Your objective
Which lines below hold the word "scene"? Report each one.

** start **

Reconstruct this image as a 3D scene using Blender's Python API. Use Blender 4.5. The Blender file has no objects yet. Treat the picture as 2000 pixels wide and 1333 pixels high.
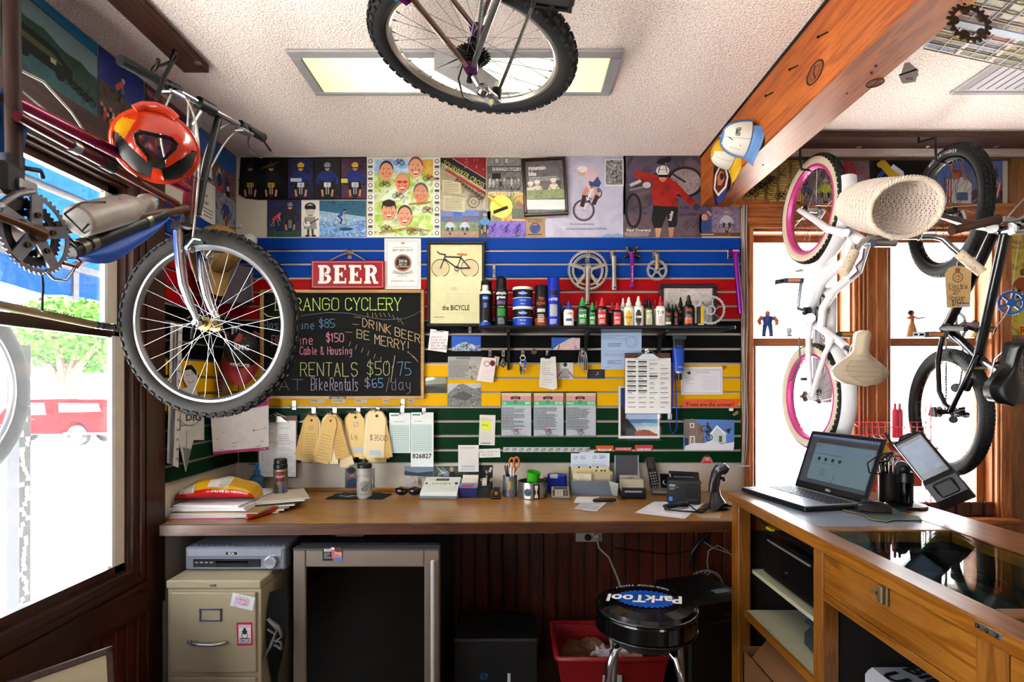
import bpy,math,random,mathutils
V=mathutils.Vector;Mx_=getattr(mathutils,'Matrix')
R=random.Random(11)
PI=math.pi
sc=bpy.context.scene
COL=sc.collection
# ---------------------------------------------------------------- camera, world, sun, exposure
F,CX,CY,EYE=1036.0,1008.0,752.0,1.5
cd=bpy.data.cameras.new('camera');cam=bpy.data.objects.new('camera',cd);COL.objects.link(cam)
cam.location=(0,0,EYE);cam.rotation_euler=(PI/2,0,0)
cd.sensor_width=36;cd.lens=36*F/2000;cd.shift_x=-(CX-1000)/2000;cd.shift_y=(CY-666.5)/2000
cd.clip_start=.02;cd.clip_end=300
sc.camera=cam
wd=bpy.data.worlds.new('world');sc.world=wd;wd.use_nodes=True
bg=wd.node_tree.nodes['Background'];bg.inputs[0].default_value=(.88,.95,1.0,1);bg.inputs[1].default_value=6.5
sl=bpy.data.lights.new('sun','SUN');sun=bpy.data.objects.new('sun',sl);COL.objects.link(sun)
sl.energy=40;sl.angle=.01;sl.color=(1,.96,.9)
sun.rotation_euler=V((-.35,.5,-1)).to_track_quat('-Z','Y').to_euler()
vs=sc.view_settings
sc.display_settings.display_device='sRGB'
vs.view_transform='Standard';vs.look='None';vs.gamma=1;vs.use_curve_mapping=False;vs.exposure=1.35
cy=sc.cycles
cy.use_denoising=True;cy.max_bounces=7;cy.diffuse_bounces=4;cy.glossy_bounces=4
cy.transmission_bounces=6;cy.transparent_max_bounces=12;cy.sample_clamp_indirect=6
cy.caustics_reflective=False;cy.caustics_refractive=False
# ---------------------------------------------------------------- px helpers: a pixel of the photograph at a measured depth
def W(px,py,Y):return V(((px-CX)*Y/F,Y,EYE+(CY-py)*Y/F))
def onx(px,py,X):
 Y=X*F/(px-CX);return V((X,Y,EYE+(CY-py)*Y/F))
def onz(px,py,Z):
 Y=(EYE-Z)*F/(py-CY);return V(((px-CX)*Y/F,Y,Z))
def onp(px,py,P0,n):
 d=V(((px-CX)/F,1,(CY-py)/F));e=V((0,0,EYE));n=V(n);return e+d*((V(P0)-e).dot(n)/d.dot(n))
 # ---------------------------------------------------------------- materials
def lin(c):
 if isinstance(c,str):
  c=c.lstrip('#');c=[int(c[i:i+2],16)for i in(0,2,4)]
 return tuple((x/255/12.92 if x/255<=.04045 else((x/255+.055)/1.055)**2.4)for x in c)+(1,)
def alb(c):return tuple(x**1.14*.76 for x in lin(c)[:3])+(1,)
MATS={}
def base_mat(name):
 m=bpy.data.materials.new(name);m.use_nodes=True
 nt=m.node_tree;b=nt.nodes['Principled BSDF'];return m,nt,b
def C(col,rough=.55,metal=0,vary=.12,scale=25,bump=0,spec=.3,coat=0,trans=0):
 key=(str(col),rough,metal,vary,scale,bump,spec,coat,trans)
 if key in MATS:return MATS[key]
 m,nt,b=base_mat('mat_%s'%str(col).strip('#'))
 L=alb(col);b.inputs['Base Color'].default_value=L;b.inputs['Roughness'].default_value=rough
 b.inputs['Metallic'].default_value=metal;b.inputs['Specular IOR Level'].default_value=spec
 b.inputs['Coat Weight'].default_value=coat
 if trans:b.inputs['Transmission Weight'].default_value=trans
 if vary or bump:
  tc=nt.nodes.new('ShaderNodeTexCoord');nz=nt.nodes.new('ShaderNodeTexNoise');nz.inputs['Scale'].default_value=scale
  nt.links.new(tc.outputs['Object'],nz.inputs['Vector'])
  if vary:
   mx=nt.nodes.new('ShaderNodeMix');mx.data_type='RGBA'
   mx.inputs[6].default_value=tuple(x*(1-vary)for x in L[:3])+(1,);mx.inputs[7].default_value=tuple(min(1,x*(1+vary))for x in L[:3])+(1,)
   nt.links.new(nz.outputs[0],mx.inputs[0]);nt.links.new(mx.outputs[2],b.inputs['Base Color'])
  if bump:
   bp=nt.nodes.new('ShaderNodeBump');bp.inputs['Strength'].default_value=bump;bp.inputs['Distance'].default_value=.002
   nt.links.new(nz.outputs[0],bp.inputs['Height']);nt.links.new(bp.outputs[0],b.inputs['Normal'])
 MATS[key]=m;return m
def INK(col):return C(col,.6,0,0)
def ramp(nt,stops,raw=False):
 r=nt.nodes.new('ShaderNodeValToRGB');e=r.color_ramp.elements
 while len(e)<len(stops):e.new(.5)
 for k,(p,c)in enumerate(stops):e[k].position=p;e[k].color=(lin if raw else alb)(c)
 return r
def WOOD(c1,c2,axis='X',scale=1.0,rough=.45,coat=.15,name='wood'):
 key=('wood',str(c1),str(c2),axis,scale,rough,coat)
 if key in MATS:return MATS[key]
 m,nt,b=base_mat(name);tc=nt.nodes.new('ShaderNodeTexCoord');mp=nt.nodes.new('ShaderNodeMapping')
 s=[22*scale]*3;s['XYZ'.index(axis)]=1.6*scale;mp.inputs['Scale'].default_value=s
 nz=nt.nodes.new('ShaderNodeTexNoise');nz.inputs['Scale'].default_value=2.2;nz.inputs['Detail'].default_value=6;nz.inputs['Distortion'].default_value=.6
 nt.links.new(tc.outputs['Object'],mp.inputs[0]);nt.links.new(mp.outputs[0],nz.inputs['Vector'])
 r=ramp(nt,[(.3,c1),(.5,c2),(.58,c1),(.75,c2)]);nt.links.new(nz.outputs[0],r.inputs[0])
 n2=nt.nodes.new('ShaderNodeTexNoise');n2.inputs['Scale'].default_value=3
 nt.links.new(tc.outputs['Object'],n2.inputs['Vector'])
 mx=nt.nodes.new('ShaderNodeMix');mx.data_type='RGBA';mx.blend_type='MULTIPLY';mx.inputs[0].default_value=.5
 r2=ramp(nt,[(.3,'#a89a90'),(.7,'#ffffff')]);nt.links.new(n2.outputs[0],r2.inputs[0])
 nt.links.new(r.outputs[0],mx.inputs[6]);nt.links.new(r2.outputs[0],mx.inputs[7]);nt.links.new(mx.outputs[2],b.inputs['Base Color'])
 b.inputs['Specular IOR Level'].default_value=.3;b.inputs['Roughness'].default_value=rough;b.inputs['Coat Weight'].default_value=coat;b.inputs['Coat Roughness'].default_value=.25
 bp=nt.nodes.new('ShaderNodeBump');bp.inputs['Strength'].default_value=.15;bp.inputs['Distance'].default_value=.001
 nt.links.new(nz.outputs[0],bp.inputs['Height']);nt.links.new(bp.outputs[0],b.inputs['Normal'])
 MATS[key]=m;return m
def PH_(cols,scale=30,rough=.35,detail=4,dist=.8):
 key=('photo',tuple(cols),scale,rough)
 if key in MATS:return MATS[key]
 m,nt,b=base_mat('printed_picture');tc=nt.nodes.new('ShaderNodeTexCoord')
 nz=nt.nodes.new('ShaderNodeTexNoise');nz.inputs['Scale'].default_value=scale;nz.inputs['Detail'].default_value=detail;nz.inputs['Distortion'].default_value=dist
 nt.links.new(tc.outputs['Object'],nz.inputs['Vector'])
 n=len(cols);r=ramp(nt,[(.32+.36*k/max(1,n-1),c)for k,c in enumerate(cols)]);nt.links.new(nz.outputs[0],r.inputs[0])
 nt.links.new(r.outputs[0],b.inputs['Base Color']);b.inputs['Roughness'].default_value=rough
 MATS[key]=m;return m
def EMIT(col,s,name='lit'):
 key=('emit',str(col),s)
 if key in MATS:return MATS[key]
 m,nt,b=base_mat(name);b.inputs['Base Color'].default_value=(.01,.01,.012,1)
 b.inputs['Emission Color'].default_value=lin(col);b.inputs['Emission Strength'].default_value=s
 MATS[key]=m;return m
def GL_(veil,tint='#ffffff',refl=.06,name='glass',fac2=0):
 key=('glass',veil,tint,refl)
 if key in MATS:return MATS[key]
 m=bpy.data.materials.new(name);m.use_nodes=True;nt=m.node_tree;nt.nodes.clear()
 o=nt.nodes.new('ShaderNodeOutputMaterial');t=nt.nodes.new('ShaderNodeBsdfTransparent');t.inputs[0].default_value=lin(tint)
 g=nt.nodes.new('ShaderNodeBsdfGlossy');g.inputs['Roughness'].default_value=.02
 a=nt.nodes.new('ShaderNodeMixShader');a.inputs[0].default_value=refl
 nt.links.new(t.outputs[0],a.inputs[1]);nt.links.new(g.outputs[0],a.inputs[2])
 if veil:
  d=nt.nodes.new('ShaderNodeBsdfTranslucent');d.inputs[0].default_value=(.95,.95,.97,1)
  x=nt.nodes.new('ShaderNodeMixShader');tc=nt.nodes.new('ShaderNodeTexCoord');nz=nt.nodes.new('ShaderNodeTexNoise');nz.inputs['Scale'].default_value=6
  mr=nt.nodes.new('ShaderNodeMapRange');mr.inputs[3].default_value=veil*.85;mr.inputs[4].default_value=veil*1.15
  nt.links.new(tc.outputs['Object'],nz.inputs['Vector']);nt.links.new(nz.outputs[0],mr.inputs[0]);nt.links.new(mr.outputs[0],x.inputs[0])
  nt.links.new(a.outputs[0],x.inputs[1]);nt.links.new(d.outputs[0],x.inputs[2]);a=x
 nt.links.new(a.outputs[0],o.inputs[0]);MATS[key]=m;return m
CH_=C('#c9cbce',.14,1,.03);SE_=C('#a9a8a6',.33,1,.08);ALU=C('#b8b8ba',.3,1,.06)
DS_=C('#4a4844',.4,1,.1);BK_=C('#0b0b0c',.45,0,.1);GB_=C('#070708',.12,0,0)
RUBBER=C('#17171a',.75,0,.2,60);WHITE=C('#e9e6e2',.6);PAPER=C('#ece9e6',.75,0,.03);BLACKINK=INK('#1a1a1c')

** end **

Solved problem
Reconstruct this image as a 3D scene using Blender's Python API. Use Blender 4.5. The Blender file has no objects yet. Treat the picture as 2000 pixels wide and 1333 pixels high.
sc=bpy.context.scene